これは正続で三百十巻になる。この書は編集年体も材料も豊富、かつ叙述も公平との評価が高い。本書をはじめ林家の国史編纂にかかわる功績は、江戸幕府が行った文教政策でも随一のものといわれる。
 
 林羅山は徳川家康、秀忠、家光、家綱の四代に仕えた。
俸禄も九百十石を給わるに至っている。彼と弟、息子のいわゆる林家は朝鮮をはじめとして外交の文書、応接の一切を司り、律令の原案を定めた。幕府の公式文書はほとんど林家の手になり、天皇の即位の礼、改元、入朝の礼、徳川家廟の祭祀の式典などは、ことごとく林家が預かっている。

 また羅山は詩文に長じ書を得意とした。人々が揮業を求めると彼は即座に千言を成したという。書の類は文集、詩集、日記の類を含めると百五十余部に達していた。主なものとして論語摘語、大学要旨、老子経頭書、軍陣行列、武将伝、神社考、神道秘訣、伊勢内宮勧文、源平綱要、武門姓氏考、駿府日記、羅山抄猟抄、羅山文集、丙辰紀行、有馬温泉記ほか多数。

 明暦元年五月(1654)には江戸城二の丸にあった銅製の官庫を下賜され、自宅内に移築した。ところが三年後の正月十九日に江戸に大火があった。火がまさに羅山邸に襲い掛かり、炎が降り注いできたが、羅山は逃げた先の家でも「二十一史」を読んでおり、門人が避難を勧告したがこれを止めなかった。
 そして火が収まってからも、自若泰然としてまだ本を読み続けていたという。そしてようやく我れに還って邸宅が悉く焼け落ちたのを知ると、真っ先に
  『下賜された銅庫は無事か?』
と聞いた。しかし
  『残念ながら鳥有に化しました。』
との答えに羅山
  『ああ天は我れに味方せずか…』
と嘆息したという。これ以降はすっかり元気を失ってしまい、日にひに体力の衰えが目立った。

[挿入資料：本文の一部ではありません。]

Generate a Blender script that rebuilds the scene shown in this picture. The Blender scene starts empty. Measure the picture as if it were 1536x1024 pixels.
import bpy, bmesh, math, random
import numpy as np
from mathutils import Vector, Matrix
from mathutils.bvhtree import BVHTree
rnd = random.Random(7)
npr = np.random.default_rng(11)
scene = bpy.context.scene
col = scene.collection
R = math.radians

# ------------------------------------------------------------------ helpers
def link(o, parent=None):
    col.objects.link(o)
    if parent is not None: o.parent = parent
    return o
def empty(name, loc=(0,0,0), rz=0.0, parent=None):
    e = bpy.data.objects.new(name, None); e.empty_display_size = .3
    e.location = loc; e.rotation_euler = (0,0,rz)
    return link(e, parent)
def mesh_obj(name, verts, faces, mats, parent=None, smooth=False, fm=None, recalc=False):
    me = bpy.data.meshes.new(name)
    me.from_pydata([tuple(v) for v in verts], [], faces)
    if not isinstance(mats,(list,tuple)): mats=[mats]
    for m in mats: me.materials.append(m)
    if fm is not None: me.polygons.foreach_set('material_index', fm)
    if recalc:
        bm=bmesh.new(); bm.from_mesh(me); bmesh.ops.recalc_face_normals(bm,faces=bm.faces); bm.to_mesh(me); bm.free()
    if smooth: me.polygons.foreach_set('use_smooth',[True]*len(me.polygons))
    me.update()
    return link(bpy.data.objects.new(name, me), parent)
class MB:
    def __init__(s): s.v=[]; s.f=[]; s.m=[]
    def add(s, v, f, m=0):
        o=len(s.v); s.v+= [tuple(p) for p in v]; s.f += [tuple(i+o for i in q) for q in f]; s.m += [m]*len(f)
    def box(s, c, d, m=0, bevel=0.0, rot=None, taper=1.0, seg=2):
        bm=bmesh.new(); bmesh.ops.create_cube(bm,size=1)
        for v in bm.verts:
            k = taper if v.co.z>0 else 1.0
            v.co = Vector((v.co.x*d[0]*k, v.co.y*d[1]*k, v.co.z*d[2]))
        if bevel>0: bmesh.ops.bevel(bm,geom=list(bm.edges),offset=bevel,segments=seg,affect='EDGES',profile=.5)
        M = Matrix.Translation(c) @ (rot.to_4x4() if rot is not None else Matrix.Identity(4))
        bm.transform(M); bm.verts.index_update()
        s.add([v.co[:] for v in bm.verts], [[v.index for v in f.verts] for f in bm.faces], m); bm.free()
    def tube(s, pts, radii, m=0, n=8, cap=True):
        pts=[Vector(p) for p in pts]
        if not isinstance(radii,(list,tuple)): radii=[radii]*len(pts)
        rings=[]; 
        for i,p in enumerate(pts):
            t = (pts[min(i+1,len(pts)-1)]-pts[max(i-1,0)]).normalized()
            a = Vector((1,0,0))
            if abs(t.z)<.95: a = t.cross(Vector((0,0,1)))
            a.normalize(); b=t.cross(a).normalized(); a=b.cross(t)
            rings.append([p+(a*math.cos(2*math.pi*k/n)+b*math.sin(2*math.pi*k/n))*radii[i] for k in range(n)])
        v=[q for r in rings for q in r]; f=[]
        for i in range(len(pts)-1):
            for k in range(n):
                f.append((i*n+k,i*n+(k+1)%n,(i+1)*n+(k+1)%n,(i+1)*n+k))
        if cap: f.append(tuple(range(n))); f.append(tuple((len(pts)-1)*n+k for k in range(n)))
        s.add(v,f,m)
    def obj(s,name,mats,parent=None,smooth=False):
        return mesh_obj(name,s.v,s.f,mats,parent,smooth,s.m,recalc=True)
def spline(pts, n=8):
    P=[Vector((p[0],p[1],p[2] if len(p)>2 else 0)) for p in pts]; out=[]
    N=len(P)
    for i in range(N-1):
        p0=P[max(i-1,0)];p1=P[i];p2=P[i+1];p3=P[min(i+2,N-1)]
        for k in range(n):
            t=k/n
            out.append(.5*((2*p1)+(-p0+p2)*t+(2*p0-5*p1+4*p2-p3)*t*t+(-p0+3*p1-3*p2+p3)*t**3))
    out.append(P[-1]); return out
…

そして五月二十三日に没したのであった。

 林羅山は幕府の政治顧問として大きな足跡を残したが、彼の学問上の業績評価はそう高くない。彼の学説は師の藤原惺窩と違って純然たる朱子学だった。羅山はかって徳川家康に
  『僧侶などの意見を入れたり、仏教をもって政治
   に反映することは誤りです。』
と建議したことがあったが、家康は僧、天海にこれを
  『そちはどう思うか?』
と訪ねたことがあった。すると天海は直ちに反駁文を書いてこれを家康に奏上した。そこで家康は二人に対論させたところ、羅山が論争に敗れた。そして後に「本朝神社考」「神社啓蒙」などの書を著した。
 もともと羅山は神道、儒学の一致論者だったので、都合よく神道を
利用したという学者もいる。とにかく林羅山は山崎闇斎まではいかないにしても、神儒ニ教の融和調和の立場を計った学者であった。
 
 代表的な「理気」の説とは、要するに理と気は一つに帰するのみであり、むしろ王陽明の一元論にも似ている。彼は云う
  『ひとは本然の性と気質の性の二つを持つ。純然たる
   本然の性も物欲の覆うところとなって、気質の性
   が生まれる。ここにおいて学問すなわち修徳の工夫を
   積んで気質の変化をはからねばならない。
    それには外部的修養としての読書と、内部的修養
   の持敬とにより、内外あいまって渾然と融合するので
   ある。』
  
 のちに山鹿素行はこの説に反駁するのだが、このときは林家の系統は徳川政権の中枢に位置して、政治的に学術面に大きな発言と足跡を残した。とくに羅山の孫の林信篤は五代将軍、綱吉の寵愛を受けた。 綱吉は幼少から学問を習い、かつ向学心が旺盛だった。将軍となってからも学問を絶やさなかった。老中、堀田正俊もまた学を好み、まさに綱吉政権の初期は種々な学問奨励の気風に満ちている。
 延宝八年には林信篤を召して経書を講じさせ、続いて大学を講じさせるのが恒例となり、この後も政権内で重要な役目を担う。彼は父の春斎や祖父の羅山を越えた存在とも言われた。